→ **Challenge**: Wherever the string "pixels" occurs in a line of these records, report that line.

→ **Supplied material**:
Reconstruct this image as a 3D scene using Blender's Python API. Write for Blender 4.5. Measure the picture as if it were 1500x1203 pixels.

==

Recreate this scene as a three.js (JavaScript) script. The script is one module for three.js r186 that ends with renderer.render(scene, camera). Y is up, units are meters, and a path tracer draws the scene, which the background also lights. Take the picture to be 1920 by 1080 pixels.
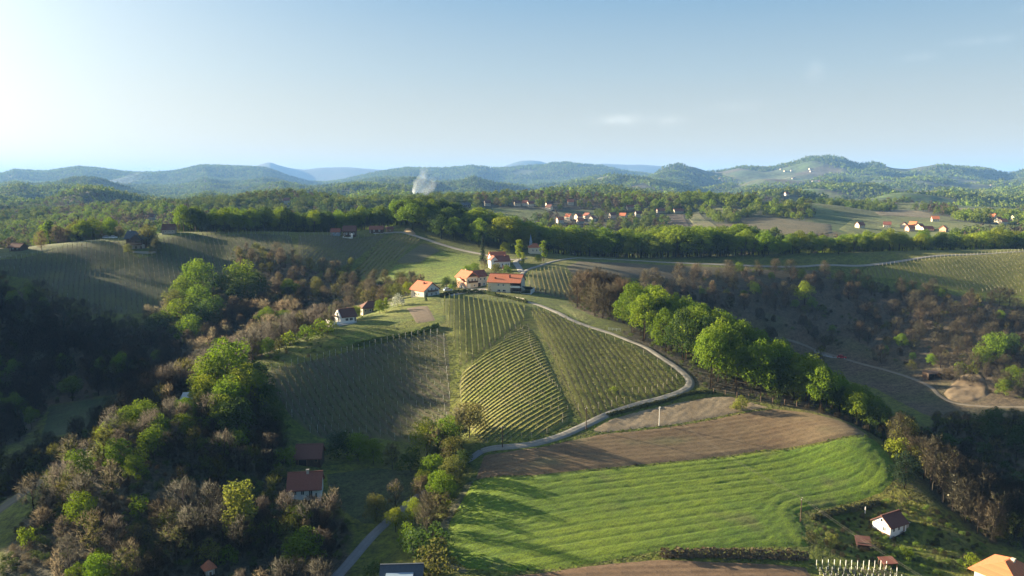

---

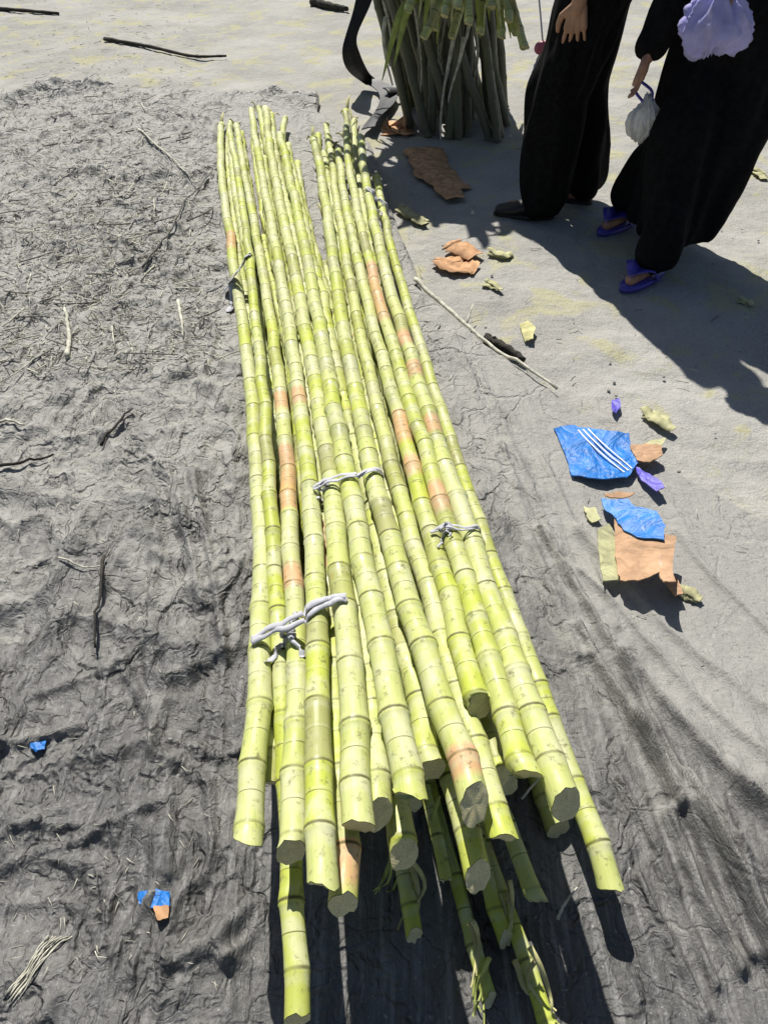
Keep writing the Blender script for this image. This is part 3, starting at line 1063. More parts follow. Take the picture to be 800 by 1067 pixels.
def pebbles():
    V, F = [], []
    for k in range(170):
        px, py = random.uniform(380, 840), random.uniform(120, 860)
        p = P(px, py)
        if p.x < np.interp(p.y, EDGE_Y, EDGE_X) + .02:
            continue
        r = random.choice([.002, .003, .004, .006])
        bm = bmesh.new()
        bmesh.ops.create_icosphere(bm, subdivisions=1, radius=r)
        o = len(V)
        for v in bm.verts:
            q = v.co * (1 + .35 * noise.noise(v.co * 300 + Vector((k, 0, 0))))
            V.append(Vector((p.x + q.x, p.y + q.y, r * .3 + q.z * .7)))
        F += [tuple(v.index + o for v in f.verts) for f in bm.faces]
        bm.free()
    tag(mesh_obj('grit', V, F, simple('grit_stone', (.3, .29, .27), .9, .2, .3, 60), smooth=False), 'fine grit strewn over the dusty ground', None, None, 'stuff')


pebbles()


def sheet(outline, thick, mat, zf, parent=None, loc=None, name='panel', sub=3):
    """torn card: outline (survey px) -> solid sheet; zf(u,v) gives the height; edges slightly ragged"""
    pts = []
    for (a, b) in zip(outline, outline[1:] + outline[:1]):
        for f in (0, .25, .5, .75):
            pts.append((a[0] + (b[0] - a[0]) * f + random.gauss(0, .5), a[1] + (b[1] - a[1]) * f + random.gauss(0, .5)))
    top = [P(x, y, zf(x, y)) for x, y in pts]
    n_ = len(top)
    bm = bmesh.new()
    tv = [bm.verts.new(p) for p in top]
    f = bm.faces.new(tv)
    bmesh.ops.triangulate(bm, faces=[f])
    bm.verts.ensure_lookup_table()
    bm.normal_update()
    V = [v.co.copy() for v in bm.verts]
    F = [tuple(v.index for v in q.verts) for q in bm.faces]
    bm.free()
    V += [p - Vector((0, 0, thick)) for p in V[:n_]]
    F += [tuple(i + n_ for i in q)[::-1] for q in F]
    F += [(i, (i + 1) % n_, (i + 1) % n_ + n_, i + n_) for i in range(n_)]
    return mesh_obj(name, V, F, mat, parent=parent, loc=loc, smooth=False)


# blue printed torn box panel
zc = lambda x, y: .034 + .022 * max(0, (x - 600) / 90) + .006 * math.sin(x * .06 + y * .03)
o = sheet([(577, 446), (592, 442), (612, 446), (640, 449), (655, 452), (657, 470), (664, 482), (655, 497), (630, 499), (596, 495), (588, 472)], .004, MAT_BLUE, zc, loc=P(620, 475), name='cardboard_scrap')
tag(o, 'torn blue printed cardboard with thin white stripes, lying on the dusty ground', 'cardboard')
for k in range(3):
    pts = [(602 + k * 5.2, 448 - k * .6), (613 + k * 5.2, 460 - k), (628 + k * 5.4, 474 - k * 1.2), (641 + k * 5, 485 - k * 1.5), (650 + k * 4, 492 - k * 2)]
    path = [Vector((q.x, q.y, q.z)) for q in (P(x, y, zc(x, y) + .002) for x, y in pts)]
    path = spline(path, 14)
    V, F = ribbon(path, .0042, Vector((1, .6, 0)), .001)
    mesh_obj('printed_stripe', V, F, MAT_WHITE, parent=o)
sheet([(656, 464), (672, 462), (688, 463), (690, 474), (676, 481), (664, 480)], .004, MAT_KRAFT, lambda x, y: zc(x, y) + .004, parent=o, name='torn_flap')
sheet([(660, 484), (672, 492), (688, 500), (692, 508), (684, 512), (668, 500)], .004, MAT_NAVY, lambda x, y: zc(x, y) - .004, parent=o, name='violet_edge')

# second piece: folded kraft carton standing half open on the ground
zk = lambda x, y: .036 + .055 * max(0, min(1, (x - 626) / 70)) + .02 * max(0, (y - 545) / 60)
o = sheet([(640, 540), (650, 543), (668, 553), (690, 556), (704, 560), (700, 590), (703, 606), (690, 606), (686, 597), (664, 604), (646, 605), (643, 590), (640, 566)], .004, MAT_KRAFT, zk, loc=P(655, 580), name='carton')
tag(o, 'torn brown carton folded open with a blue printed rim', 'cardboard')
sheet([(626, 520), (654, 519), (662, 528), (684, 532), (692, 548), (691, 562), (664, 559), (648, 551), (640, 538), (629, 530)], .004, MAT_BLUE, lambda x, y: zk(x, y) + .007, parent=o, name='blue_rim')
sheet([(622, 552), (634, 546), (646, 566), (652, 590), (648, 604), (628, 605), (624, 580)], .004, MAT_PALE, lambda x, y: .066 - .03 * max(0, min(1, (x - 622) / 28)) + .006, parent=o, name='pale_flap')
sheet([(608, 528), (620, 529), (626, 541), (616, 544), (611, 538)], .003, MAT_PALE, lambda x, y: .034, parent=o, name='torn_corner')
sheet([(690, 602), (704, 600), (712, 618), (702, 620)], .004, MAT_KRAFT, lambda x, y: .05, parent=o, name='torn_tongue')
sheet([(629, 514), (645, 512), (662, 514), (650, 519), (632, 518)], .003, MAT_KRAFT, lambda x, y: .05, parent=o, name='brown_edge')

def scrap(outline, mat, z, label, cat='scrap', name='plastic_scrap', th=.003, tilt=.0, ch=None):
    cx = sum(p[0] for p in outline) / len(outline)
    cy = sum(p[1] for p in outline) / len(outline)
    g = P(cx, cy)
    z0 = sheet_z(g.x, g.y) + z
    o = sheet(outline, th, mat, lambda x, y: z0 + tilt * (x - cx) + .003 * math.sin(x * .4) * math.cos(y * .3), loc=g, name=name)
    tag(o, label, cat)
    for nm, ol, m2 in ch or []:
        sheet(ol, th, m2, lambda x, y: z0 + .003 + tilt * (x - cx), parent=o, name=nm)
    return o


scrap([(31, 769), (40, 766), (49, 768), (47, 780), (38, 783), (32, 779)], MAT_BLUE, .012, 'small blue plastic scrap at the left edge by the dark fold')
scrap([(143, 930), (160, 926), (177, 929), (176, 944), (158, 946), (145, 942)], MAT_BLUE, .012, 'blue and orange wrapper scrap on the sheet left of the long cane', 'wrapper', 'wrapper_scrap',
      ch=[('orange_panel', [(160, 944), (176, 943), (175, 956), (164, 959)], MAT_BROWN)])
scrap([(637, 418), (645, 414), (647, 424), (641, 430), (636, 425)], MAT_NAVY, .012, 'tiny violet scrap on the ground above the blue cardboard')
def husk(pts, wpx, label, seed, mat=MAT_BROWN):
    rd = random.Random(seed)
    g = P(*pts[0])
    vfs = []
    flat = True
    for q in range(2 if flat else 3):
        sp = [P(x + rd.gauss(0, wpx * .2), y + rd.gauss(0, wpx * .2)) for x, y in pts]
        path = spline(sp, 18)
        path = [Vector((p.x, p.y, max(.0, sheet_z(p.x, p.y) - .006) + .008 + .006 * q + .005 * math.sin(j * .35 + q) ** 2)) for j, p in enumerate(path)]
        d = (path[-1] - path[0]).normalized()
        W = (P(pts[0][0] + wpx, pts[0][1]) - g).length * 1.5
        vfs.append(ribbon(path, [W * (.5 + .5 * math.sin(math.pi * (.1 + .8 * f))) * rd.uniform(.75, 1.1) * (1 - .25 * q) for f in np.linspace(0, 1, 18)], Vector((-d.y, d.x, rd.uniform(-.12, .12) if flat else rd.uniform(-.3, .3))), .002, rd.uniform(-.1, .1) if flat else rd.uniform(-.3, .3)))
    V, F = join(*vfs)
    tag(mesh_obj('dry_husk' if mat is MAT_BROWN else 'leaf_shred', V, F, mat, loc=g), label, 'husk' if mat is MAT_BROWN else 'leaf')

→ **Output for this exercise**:
Reconstruct this image as a 3D scene using Blender's Python API. Write for Blender 4.5. Measure the picture as if it were 1500x1203 pixels.
Recreate this scene as a three.js (JavaScript) script. The script is one module for three.js r186 that ends with renderer.render(scene, camera). Y is up, units are meters, and a path tracer draws the scene, which the background also lights. Take the picture to be 1920 by 1080 pixels.
Keep writing the Blender script for this image. This is part 3, starting at line 1063. More parts follow. Take the picture to be 800 by 1067 pixels.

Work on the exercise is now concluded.